== Set problem ==
Output, please, every line from the line that holds "mSeatS, ds, smooth=50)" to the end, exactly as written.

-*-

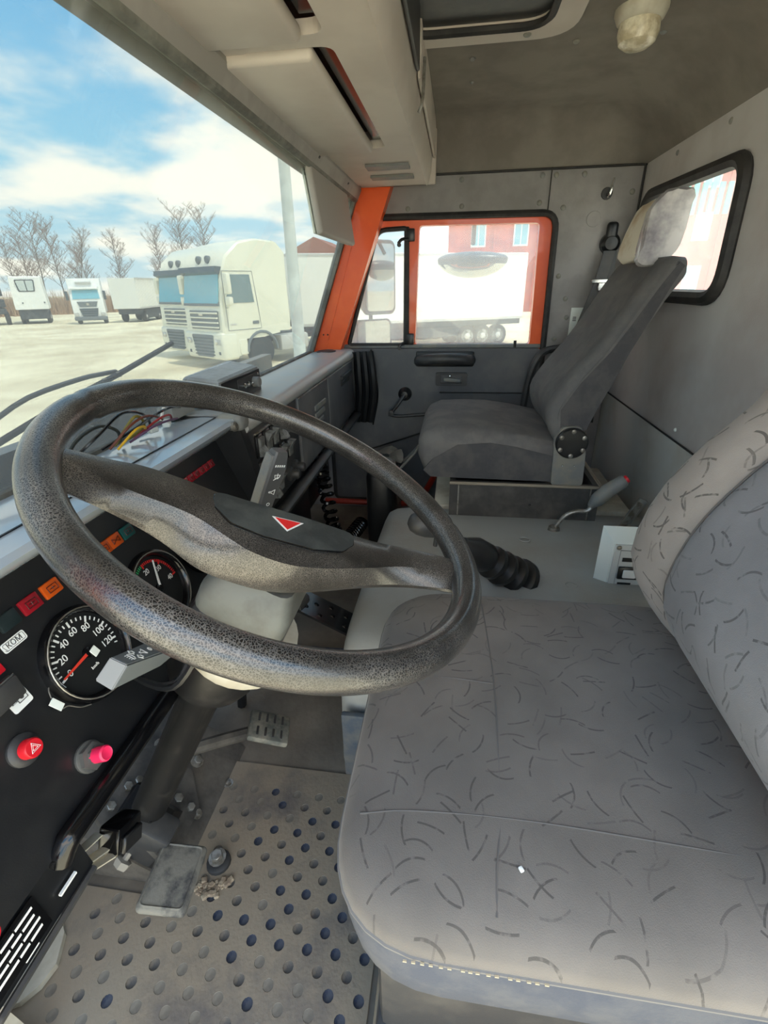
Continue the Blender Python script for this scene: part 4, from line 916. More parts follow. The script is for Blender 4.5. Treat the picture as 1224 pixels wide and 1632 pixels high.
bm = BM(); loft(bm, [[p+tn*h for p in (T1, T2, Bt2, Bt1)] for h in (-0.001, 0.0022)]); bmesh.ops.bevel(bm, geom=list(bm.edges), offset=0.001, segments=2, affect='EDGES'); obj('stalk_tip', bm, mat('stalk_tip_grey', S(114, 117, 119), 0.45), ls, smooth=25)
Tm = (T1+T2)/2
def SL(s_, t_, d_): return Tm+ax*s_+sd*t_+fn*d_
def sk_icon(org, xd, yd, up, strokes, parent, m=mWhite, r=0.0006):
    bm = BM()
    for st in strokes: tube(bm, [org+xd*p[0]+yd*p[1]+up*0.0003 for p in st], r, 4)
    return obj('symbol', bm, m, parent, smooth=0)
hlamp = [[(0, -.005), (.004, -.005), (.007, -.002), (.007, .002), (.004, .005), (0, .005), (0, -.005)], [(-.002, -.004), (-.006, -.004)], [(-.002, -.0015), (-.006, -.0015)], [(-.002, .0015), (-.006, .0015)], [(-.002, .004), (-.006, .004)]]
arrow = [[(-.005, 0), (0, .004), (0, .002), (.005, .002), (.005, -.002), (0, -.002), (0, -.004), (-.005, 0)]]
horn = [[(-.007, -.001), (-.001, -.0015), (.005, -.005), (.005, .005), (-.001, .0015), (-.007, .001), (-.007, -.001)]]
ring_ = [[(.003*math.cos(k*PI/4), .003*math.sin(k*PI/4)) for k in range(9)]]
xs, ys = ax, -sd
for s_, t_, st in ((0.018, -0.001, hlamp), (0.029, 0.004, arrow), (0.031, -0.005, arrow), (0.045, 0.0, horn), (0.062, 0.0, ring_)):
    st = [[(p[0]*0.75, p[1]*0.85) for p in q_] for q_ in st]
    sk_icon(SL(s_, 0, 0.0003)+ys*t_, xs, ys, fn, st, ls, r=0.0005)
# right stalk: wiper switch
B0 = V((0.735, 0.345, 0.615)); B1 = V((0.745, 0.288, 0.750))
ax = (B1-B0).normalized(); fn = V((-0.55, -0.75, -0.2)); fn = (fn-ax*fn.dot(ax)).normalized(); sd = ax.cross(fn)
Lh = (B1-B0).length
bm = BM(); tube(bm, [WL(0.05, 0.03, -0.17), (0.62, 0.335, 0.60), (0.70, 0.355, 0.592), B0-ax*0.012, B0+ax*0.012], 0.007, 8, 4); rs0 = obj('wiper_stalk_arm', bm, mMidGrey, scn)
bm = BM(); loft(bm, [[SL2 for SL2 in [B0+ax*s_+sd*t_*w_+fn*d_*th for t_, d_ in ((-1, -0.8), (-1, 0.75), (-0.8, 1), (0.8, 1), (1, 0.75), (1, -0.8), (0.8, -1), (-0.8, -1))]] for s_, w_, th in ((0.0, 0.013, 0.010), (0.006, 0.0155, 0.012), (Lh-0.03, 0.018, 0.014), (Lh-0.004, 0.0135, 0.011), (Lh, 0.012, 0.009))])
rs = obj('wiper_stalk', bm, mat('stalk_dark_grey', S(78, 79, 80), 0.45), scn, smooth=25)
bm = BM(); loft(bm, [[B0+ax*s_+sd*(-0.0165)+sd*t_*0.003+fn*d_*th for t_, d_ in ((-1, -0.8), (-1, 0.8), (1, 0.8), (1, -0.8))] for s_, th in ((0.002, 0.010), (Lh-0.032, 0.0125), (Lh-0.008, 0.010))]); obj('stalk_side', bm, mMidGrey, rs, smooth=0)
ys = ax; xs = ys.cross(fn)
wip = [[(-.006, .004), (.006, .004)], [(-.006, .004), (-.003, -.003), (.003, -.003), (.006, .004)], [(-.006, -.006), (.006, .001)], [(0, -.003), (0, .007)]]
for s_, st in ((Lh-0.045, wip), (Lh-0.075, horn), (Lh-0.10, ring_)):
    sk_icon(B0+ax*s_+fn*0.0145, xs, ys, fn, st, rs)
bm = BM()
for k in range(5): bx(-0.0012+0.0045*(k-2), 0.0012+0.0045*(k-2), -0.002, 0.002, 0, 0.0006, 0, 1, bm)
mt = Matrix((xs, ys, fn)).transposed().to_4x4(); mt.translation = B0+ax*(Lh-0.024)+fn*0.0135
bm.transform(mt); obj('symbol', bm, mWhite, rs, smooth=0)
# black cable socket next to the stalk
bm = BM(); box(bm, (0.80, 0.375, 0.575), (0.05, 0.05, 0.05), 0.008, 2, rotm('Z', 20)); tag(obj('socket_housing', bm, mDark), 'dark square socket housing under the dash behind the wiper stalk', 'socket')

# ================================================================ seats
def interp(tab, t):
    n = len(tab)-1; f_ = min(max(t, 0), 1)*n; i = min(int(f_), n-1); u = f_-i
    return tab[i][0]*(1-u)+tab[i+1][0]*u, tab[i][1]*(1-u)+tab[i+1][1]*u
def backrest(x0, x1, front, back, bol=0.02, edge=0.045, nz=22, xr=None, off=0.0, zr=(0, 1)):
    """front/back: (y, z) from bottom to top; bolsters at the sides; rounded edges"""
    front = [(p.x, p.y) for p in catmull([V((a, b, 0)) for a, b in front], 5)]; back = [(p.x, p.y) for p in catmull([V((a, b, 0)) for a, b in back], 5)]
    hw = (x1-x0)/2; cx = (x0+x1)/2
    ss = [-1, -.992, -.97, -.935, -.89, -.82, -.72, -.6, -.45, -.25, 0, .25, .45, .6, .72, .82, .89, .935, .97, .992, 1]
    bm = BM(); rings = []
    for s in ss:
        q = max((abs(s)-0.84)/0.16, 0); ins0 = edge*(1-math.sqrt(max(1-q*q, 0)))
        bl = bol*(min(max((abs(s)-0.42)/0.3, 0), 1)**2*(3-2*min(max((abs(s)-0.42)/0.3, 0), 1)))-bol*0.5
        ring = []
        for i in range(nz+1):
            t = i/nz; y, z = interp(front, t); k = math.sin(PI*min(max(t, 0.0), 1.0))**0.35; ins = min(ins0, 0.26*(y-interp(back, t)[0]))
            ring.append(V((cx+s*hw, y+bl*k-ins*k, z)))
        for i in range(nz, -1, -1):
            t = i/nz; y, z = interp(back, t); k = math.sin(PI*t)**0.35; ins = min(ins0, 0.26*(interp(front, t)[0]-y))
            ring.append(V((cx+s*hw, y+ins*0.8*k, z)))
        if ins0 > 0:
            c = sum(ring, V())/len(ring)
            zc = (front[0][1]+front[-1][1])/2; hz_ = (front[-1][1]-front[0][1])/2
            for p in ring: p.z = zc+(p.z-zc)*(hz_-ins0*0.5)/hz_
        rings.append(ring)
    return loft(bm, rings)
def cushion(levels, x0, x1, y0, y1, r, n=8):
    bm = BM(); loft(bm, [rr_ring(x0, x1, y0, y1, r, ins, z, n) for ins, z in levels]); return bm

ds = thing('driver_seat', 'large grey driver seat with dark scribble pattern cloth, nearest to the viewer', 'seat', (0.475, -0.2, 0.06))
X0, X1, Y0, Y1 = 0.212, 0.738, -0.44, 0.098
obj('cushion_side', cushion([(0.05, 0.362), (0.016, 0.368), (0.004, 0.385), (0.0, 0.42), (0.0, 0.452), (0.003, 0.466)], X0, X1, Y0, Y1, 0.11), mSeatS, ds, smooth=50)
cu = obj('cushion_top', cushion([(0.0, 0.460), (-0.003, 0.468), (0.001, 0.480), (0.012, 0.492), (0.028, 0.499), (0.055, 0.504), (0.10, 0.507), (0.16, 0.508), (0.22, 0.507)], X0, X1, Y0, Y1, 0.11), mSeat, ds, smooth=70)
bm = BM(); tube(bm, [(p.x, p.y, 0.4655) for p in rr_ring(X0-0.0025, X1+0.0025, Y0, Y1+0.0025, 0.11, 0, 0.4655, 8)], 0.0022, 6, closed=True); obj('piping', bm, mat('piping_grey', S(112, 109, 106), 0.85), cu)
srnd = random.Random(5)
bm = BM()
for k in range(16):
    x_ = 0.05+0.0; t_ = k/15
    box(bm, (X0-0.005, 0.02-0.10*t_*1.2+srnd.uniform(-.002, .002), 0.466), (0.0015, 0.0034, 0.0016), 0, 1)
obj('frayed_stitches', bm, mat('frayed_thread', S(178, 164, 138), 0.9), cu, smooth=0, kind='stuff')
mSeamD = mat('seam_dark_grey', S(96, 92, 89), 0.95)  # grey seam lines, darker than the cloth around them
for pts in ([(0.705, -0.062, 0.5045), (0.62, -0.067, 0.5070), (0.50, -0.072, 0.5080), (0.40, -0.070, 0.5074), (0.31, -0.066, 0.5058)], [(0.31, 0.078, 0.497), (0.315, 0.02, 0.5050), (0.318, -0.10, 0.5066), (0.312, -0.25, 0.5066), (0.308, -0.36, 0.504)], [(0.50, 0.080, 0.4975), (0.505, 0.0, 0.5060), (0.50, -0.07, 0.5080)], [(0.31, -0.066, 0.5058), (0.27, -0.06, 0.504), (0.235, -0.058, 0.497)]):
    bm = BM(); tube(bm, pts, 0.0011, 6, 6); obj('seam', bm, mSeamD, cu)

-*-

== Solution to this exercise ==
obj('cushion_side', cushion([(0.05, 0.362), (0.016, 0.368), (0.004, 0.385), (0.0, 0.42), (0.0, 0.452), (0.003, 0.466)], X0, X1, Y0, Y1, 0.11), mSeatS, ds, smooth=50)
cu = obj('cushion_top', cushion([(0.0, 0.460), (-0.003, 0.468), (0.001, 0.480), (0.012, 0.492), (0.028, 0.499), (0.055, 0.504), (0.10, 0.507), (0.16, 0.508), (0.22, 0.507)], X0, X1, Y0, Y1, 0.11), mSeat, ds, smooth=70)
bm = BM(); tube(bm, [(p.x, p.y, 0.4655) for p in rr_ring(X0-0.0025, X1+0.0025, Y0, Y1+0.0025, 0.11, 0, 0.4655, 8)], 0.0022, 6, closed=True); obj('piping', bm, mat('piping_grey', S(112, 109, 106), 0.85), cu)
srnd = random.Random(5)
bm = BM()
for k in range(16):
    x_ = 0.05+0.0; t_ = k/15
    box(bm, (X0-0.005, 0.02-0.10*t_*1.2+srnd.uniform(-.002, .002), 0.466), (0.0015, 0.0034, 0.0016), 0, 1)
obj('frayed_stitches', bm, mat('frayed_thread', S(178, 164, 138), 0.9), cu, smooth=0, kind='stuff')
mSeamD = mat('seam_dark_grey', S(96, 92, 89), 0.95)  # grey seam lines, darker than the cloth around them
for pts in ([(0.705, -0.062, 0.5045), (0.62, -0.067, 0.5070), (0.50, -0.072, 0.5080), (0.40, -0.070, 0.5074), (0.31, -0.066, 0.5058)], [(0.31, 0.078, 0.497), (0.315, 0.02, 0.5050), (0.318, -0.10, 0.5066), (0.312, -0.25, 0.5066), (0.308, -0.36, 0.504)], [(0.50, 0.080, 0.4975), (0.505, 0.0, 0.5060), (0.50, -0.07, 0.5080)], [(0.31, -0.066, 0.5058), (0.27, -0.06, 0.504), (0.235, -0.058, 0.497)]):
    bm = BM(); tube(bm, pts, 0.0011, 6, 6); obj('seam', bm, mSeamD, cu)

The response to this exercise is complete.